— The problem —
Retype only the lines from the top of the records to the line with "rnd = random.Random(7)", including that line but none of the pictures.

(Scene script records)
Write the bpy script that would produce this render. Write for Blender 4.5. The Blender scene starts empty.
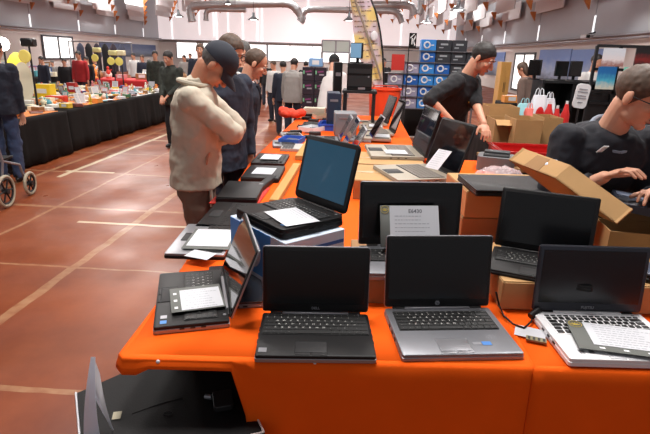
import bpy, bmesh, math, random
from mathutils import Vector, Matrix, Euler
PI = math.pi
C = bpy.context.scene.collection
rnd = random.Random(7)

# ------------------------------------------------------------------ camera
F = 505.0; HC = 1.55
YAW, PITCH, ROLL = math.radians(3.797645), math.radians(17.797740), math.radians(1.7)
R = Matrix.Rotation(YAW, 3, 'Z') @ Matrix.Rotation(PI/2 - PITCH, 3, 'X') @ Matrix.Rotation(ROLL, 3, 'Z')
cam_data = bpy.data.cameras.new('camera'); cam = bpy.data.objects.new('camera', cam_data); C.objects.link(cam)
cam_data.sensor_width = 36.0; cam_data.lens = F / 650 * 36.0; cam_data.clip_start = 0.05; cam_data.clip_end = 200
M4 = R.to_4x4(); M4.translation = Vector((0, 0, HC)); cam.matrix_world = M4
bpy.context.scene.camera = cam
def ray(px, py): return R @ Vector(((px - 325) / F, -(py - 217) / F, -1.0))
def P(px, py, z=0.0):            # measured point of the photo on a level plane
    d = ray(px, py); t = (z - HC) / d.z; return Vector((d.x*t, d.y*t, z))
def Y(px, py, y):                # measured point of the photo at a known distance down the hall
    d = ray(px, py); t = y / d.y; return Vector((d.x*t, y, HC + d.z*t))
def X(px, py, x):
    d = ray(px, py); t = x / d.x; return Vector((x, d.y*t, HC + d.z*t))

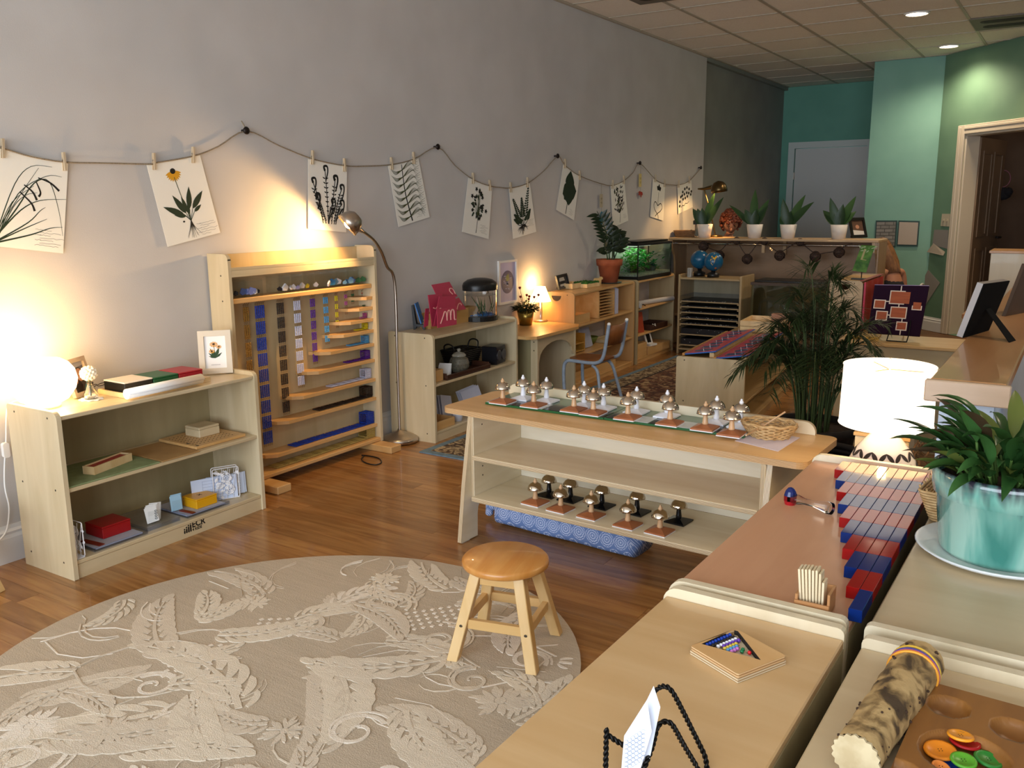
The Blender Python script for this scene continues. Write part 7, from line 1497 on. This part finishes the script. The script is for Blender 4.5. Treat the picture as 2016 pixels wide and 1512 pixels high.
# ---- wire easel with worksheets at the lower edge
def twist(pts, r=.0021, turns=120):
    P = smoothpath(pts, 10); b = MB(); L_ = [0]
    for a, c in zip(P, P[1:]): L_.append(L_[-1]+(c-a).length)
    for ph in (0, pi):
        out = []
        for i, p in enumerate(P):
            tt = (P[min(i+1, len(P)-1)]-P[max(i-1, 0)]).normalized(); u = tt.cross(Vector((.3, .5, .8))).normalized(); v = tt.cross(u); q = L_[i]*2*pi/.014+ph; out.append((p, u, v, q))
        fine = []
        for i in range(len(out)-1):
            for k in range(4):
                f = k/4; p = out[i][0].lerp(out[i+1][0], f); q = out[i][3]*(1-f)+out[i+1][3]*f; fine.append(p+(out[i][1]*cos(q)+out[i][2]*sin(q))*r*.85)
        b.tube(fine, r, 6)
    return b
YE = 1.0
t = thing('wire_easel', 'black twisted wire easel at the lower picture edge holding worksheets', 'easel', hp(1300, 1560, Z=ZR+.003))
gz = ZR+.004
def ep(px, py, y_): return hp(px, py, Y=y_)
def gnd(px, py): return hp(px, py, Z=gz)
build('twisted_hoop', twist([ep(1268, 1512, .93), ep(1284, 1470, .945), ep(1294, 1432, .955), ep(1308, 1421, .965), ep(1323, 1427, .97), ep(1345, 1465, .985), ep(1372, 1510, 1.0)]), BLACKM, t, W=True)
build('twisted_hoop', twist([ep(1282, 1372, .99), ep(1292, 1358, 1.0), ep(1306, 1351, 1.0), ep(1322, 1360, 1.0), ep(1345, 1402, 1.01), ep(1374, 1460, 1.02), ep(1388, 1490, 1.02), ep(1392, 1514, 1.015)]), BLACKM, t, W=True)
l0 = ep(1194, 1434, .93); l1 = ep(1192, 1520, .915); build('twisted_post', twist([l0, l0.lerp(l1, .5), l1]), BLACKM, t, W=True); build('twisted_arm', twist([ep(1196, 1447, .93), ep(1212, 1458, .935), ep(1229, 1468, .94)]), BLACKM, t, W=True); build('twisted_arm', twist([l1, ep(1230, 1530, .93), ep(1268, 1514, .93)]), BLACKM, t, W=True)
build('twisted_base', twist([ep(1372, 1510, 1.0), ep(1395, 1560, 1.0), ep(1392, 1514, 1.015)]), BLACKM, t, W=True)
for k, (c, lb) in enumerate((([(1222, 1530), (1256, 1530), (1283, 1440), (1274, 1378)], 'printed worksheet in front on the wire easel'), ([(1245, 1540), (1278, 1500), (1300, 1392), (1287, 1351)], 'second worksheet behind the front one on the wire easel'))):
    y_ = .925+.012*k; q = [ep(a, b_, y_) for a, b_ in c]; lft = ep(1229 if k == 0 else 1273, 1449 if k == 0 else 1380, y_); poly_ = [q[0], q[1], q[2], q[3], lft]; n_ = Vector((.5, -.8, .2)).normalized(); b = MB(); b.add([tuple(p) for p in poly_]+[tuple(p-n_*.0012) for p in poly_], [(0, 1, 2, 3, 4), (9, 8, 7, 6, 5)]+[(i, (i+1) % 5, 5+(i+1) % 5, 5+i) for i in range(5)])
    w_ = thing('worksheet', lb, 'paper', q[0]); build('sheet', b, mat('cool_paper', '#dfe6f4', .8), w_, W=True)
    if k == 0:
        g = MB()
        for r_ in range(7):
            for cidx in range(6):
                p = ep(1233+cidx*6.6+r_*0, 1462+r_*8.5-cidx*4.2, y_-.002); 
                if r_ < 7: g.tube([p+(_R*.0028*cos(a)-_D*.0032*sin(a)) for a in (.3+4.6*i/6 for i in range(7))], .00022, 3)
            p0 = ep(1232, 1467+r_*8.5, y_-.002); p1 = ep(1270, 1443+r_*8.5, y_-.002); g.tube([p0, p1], .00016, 3)
        build('printed_letters', g, mat('grey_ink', '#8693b0'), w_, W=True)
# ---- rain stick
z1 = ZR+.0005; r0, r1 = .031, .036
pa = hp(1686, 1488, Z=z1+r0); pb = hp(1812, 1302, Z=z1+r1); ax = (pb-pa).normalized(); L_ = (pb-pa).length
t = thing('rain_stick', 'mottled dry cactus rain stick lying on the right near shelf', 'rain stick', Vector((pa.x, pa.y, z1)))
m = noisy('cactus_bark', '#4a3a26', '#b79a68', (1, 1, 1), 26, 4, .7, .2, 60, .36, .56, .8, c3='#8c7248'); b = MB(); nn = 26; vs = []; P_ = 30; q = ax.to_track_quat('Z', 'Y').to_matrix().to_4x4(); Mq = Matrix.Translation(pa) @ q; random.seed(17)
for j in range(P_+1):
    f = j/P_; rr = (r0+(r1-r0)*f)*(1+.02*sin(f*23)+.015*sin(f*51)); rr *= .97
    for i in range(nn): a = 2*pi*i/nn; vs.append((rr*(1+.022*sin(9*a+f*4))*cos(a), rr*(1+.022*sin(9*a+f*4))*sin(a), L_*f))
b.add(vs, [(j*nn+i, j*nn+(i+1) % nn, (j+1)*nn+(i+1) % nn, (j+1)*nn+i) for j in range(P_) for i in range(nn)], 0, True, Mq); b.add(vs[-nn:], [tuple(range(nn))], 0, False, Mq); build('bark', b, m, t, W=True)
e = MB(); e.prism([(r0*.97*(1+.05*sin(18*a))*cos(a), r0*.97*(1+.05*sin(18*a))*sin(a)) for a in (2*pi*i/72 for i in range(72))], -.004, .0, 0, Mq); build('cut_end', e, noisy('pale_cut_end', '#b7a47e', '#c9b994', (1, 1, 1), 40, 3, .8), t, W=True)
sp = MB(); random.seed(23)
for k in range(60):
    f = random.random(); a = random.uniform(0, 6.28); rr = (r0+(r1-r0)*f)*.985; sp.ball(Mq @ Vector((rr*cos(a), rr*sin(a), L_*f)), random.uniform(.0012, .0028), 6)
build('thorn_stubs', sp, mat('thorn_brown', '#3a2616', .8), t, W=True, kind='stuff')
for k, (f, col, lb) in enumerate(((.905, '#d9b03a', 'yellow rubber band nearest the end of the rain stick'), (.885, '#4b4a9c', 'violet rubber band around the rain stick'), (.87, '#c9647a', 'pink rubber band around the rain stick'), (.852, '#e0982c', 'orange yellow rubber band farthest from the end of the rain stick'))):
    rr = (r0+(r1-r0)*f)*1.005; b = MB().tube([Mq @ Vector((rr*cos(a), rr*sin(a), L_*f+.003*cos(a+k))) for a in (2*pi*i/36 for i in range(36))], .0022, 6, closed=True); solo('rubber_band', b, mat('band_%d' % k, col, .5), lb, 'rubber band', pa+ax*L_*f, W=True)
# ---- game board with pits
MT = ZR+.026; ca = hp(1829, 1341, Z=MT); an = -.04; bwid, blen = .182, .42; t = thing('game_board', 'wooden pit game board with buttons in its large bowl', 'game board', (ca.x, ca.y, ZR+.0006), an); iv = (Matrix.Translation((ca.x, ca.y, 0)) @ Euler((0, 0, an)).to_matrix().to_4x4()).inverted()
def ml(px, py): q = iv @ hp(px, py, Z=MT); return (q.x, q.y)
pits = [(*ml(1868, 1391), .028, .017), (*ml(1996, 1437), .028, .017), (*ml(1899, 1486), .054, .021), (*ml(1768, 1520), .028, .017)]
sx_ = pits[2][0]; pits += [(.14, -.27, .026, .016), (.085, -.35, .026, .016)]
nx, ny = 70, 130; vs = []; H_ = .0255
for j in range(ny+1):
    for i in range(nx+1):
        x, y_ = bwid*i/nx, -blen*j/ny; z = H_
        for (cx, cy, r_, dp) in pits:
            d = hypot(x-cx, (y_-cy)/(1.0 if r_ > .03 else 1.0))
            if d < r_: z = min(z, H_-dp*sqrt(max(0, 1-(d/r_)**2))**.8)
        vs.append((x, y_, z))
b = MB(); b.add(vs, [(j*(nx+1)+i, (j+1)*(nx+1)+i, (j+1)*(nx+1)+i+1, j*(nx+1)+i+1) for j in range(ny) for i in range(nx)], 0, True)
b.add([(0, 0, 0), (bwid, 0, 0), (bwid, -blen, 0), (0, -blen, 0), (0, 0, H_), (bwid, 0, H_), (bwid, -blen, H_), (0, -blen, H_)], [(0, 1, 2, 3), (0, 4, 5, 1), (1, 5, 6, 2), (2, 6, 7, 3), (3, 7, 4, 0)]); build('pitted_board', b, noisy('game_wood', '#7a4f26', '#96652f', (9, 1.2, 9), 2.2, 5, .38, 0, None, .3, .7, .6), t)
BTN = [((1851, 1478), '#e8891c', .0165, .018, .12, -.1, 'large orange button at the left of the bowl'), ((1900, 1462), '#a8161c', .0155, .018, -.1, .1, 'red button half hidden under an orange one'), ((1891, 1449), '#f09a22', .0135, .026, -.25, .1, 'bright orange rimmed button on top of the red one'), ((1946, 1496), '#2f8a34', .0145, .014, .1, .2, 'dark green button at the right of the bowl'), ((1897, 1498), '#5aa52c', .0130, .021, .15, .0, 'light green button in the middle of the bowl'), ((1872, 1512), '#123f9a', .0160, .010, .1, 0, 'blue button under the light green one'), ((1853, 1512), '#e8893a', .0095, .020, .3, .3, 'small pale orange button at the bowl edge')]
for (px, py), col, r_, dz, rx_, ry_, lb in BTN:
    r_ *= 1.27; rx_ *= .5; ry_ *= .6
    p = hp(px, py, Z=ZR+dz); p.z = ZR+.0006+dz; t2 = thing('button', lb, 'button', p, 0, 'buttons in the game board'); t2.rotation_euler = (rx_, ry_, .5)
    build('disc', MB().lathe([(0, -.0022), (r_*.9, -.0022), (r_, -.0005), (r_*.97, .0018), (r_*.8, .0022), (r_*.68, .0008), (0, .0006)], 28), mat('button_%s' % col, col, .3), t2)
    h = MB()
    for a in (.78, 2.35, 3.92, 5.5): h.prism(arc(.0028*cos(a), .0028*sin(a), .0008, 0, 300, 5), .0007, .0009)
    build('thread_holes', h, mat('hole_dark', '#1a1208', .9), t2)
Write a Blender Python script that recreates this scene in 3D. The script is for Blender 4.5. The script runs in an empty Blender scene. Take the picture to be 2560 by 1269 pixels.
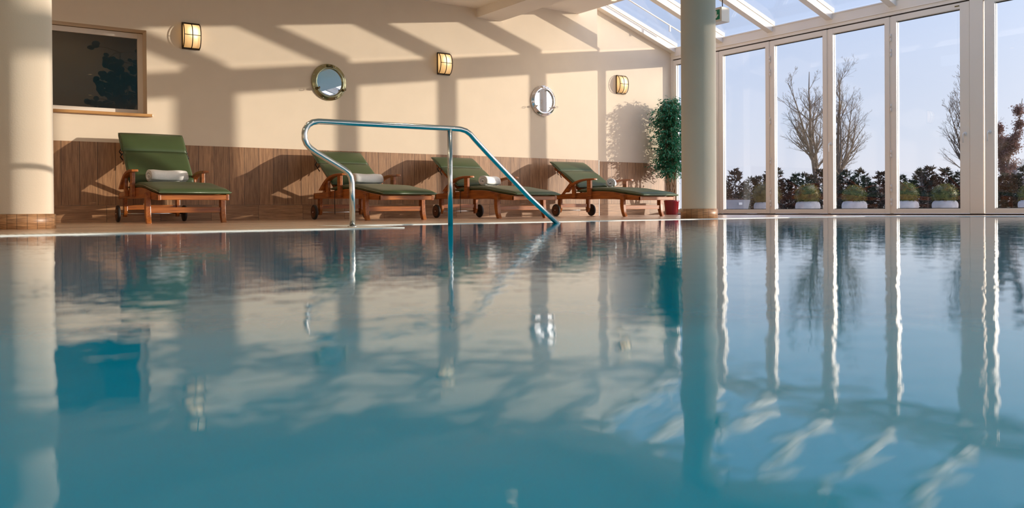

— Answer to the problem —
Write the bpy script that would produce this render. Write for Blender 4.5. The Blender scene starts empty.
import bpy, bmesh, math, random
from mathutils import Vector, Matrix, Euler
PI = math.pi
C = bpy.context.scene.collection
rnd = random.Random(7)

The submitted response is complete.